All of these points indicate the possibility of fruitful connections between science and technology studies and economic sociology which we discuss in more detail in the remainder of this introductory chapter. The chapter is organised into two parts. In the first part we focus on the work of Michel Callon and discuss how his approach to economic sociology develops from a broader set of concerns in social theory Since the first publication of the paper reprinted here, Callon’s approach has been the subject of a lively critical debate (Miller 2002; Fine 2003; Holm 2003). It has been criticised for being complicit with mainstream economics (Miller and Fine) and for a failure to analyse ‘structural’ features of economic life. Callon himself both responds to and anticipates some of these criticisms in the interview published in this volume.
In the second part of the chapter, we extend our discussion in two directions. First, we discuss the politics of economic sociology, and the relation of economic sociology to the study of politics. The issue is a critical one, for many of the criticisms of Callon’s work, and related anthropological approaches, are framed as political and ethical ones. The chapters by Strathern and Barry address the question of politics explicitly Second, we examine what has variously been described as the new economy, the knowledge-based economy, or the network society. On the one hand, as we have argued, this involves a recognition of the performative character of these ‘new economy’ discourses. This is an important theme of Jessop’s chapter in this volume.

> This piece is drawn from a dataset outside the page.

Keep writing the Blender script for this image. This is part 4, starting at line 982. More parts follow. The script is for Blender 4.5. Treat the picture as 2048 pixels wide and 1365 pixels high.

On the other hand, as Karin Knorr-Cetina has argued, there is a need for empirical analyses of the complexity of current economic transformations, which are attentive to the specificity of different forms of economic knowledge. Knorr-Cetina’s chapter in this volume also points to the critical importance of media in the production of economic knowledge. We also stress the importance of non-expert economic knowledge, an important theme in Celia Lury’s analysis of the brand and Gordon Clark, Nigel Thrift and Adam Tickell’s analysis of financial media.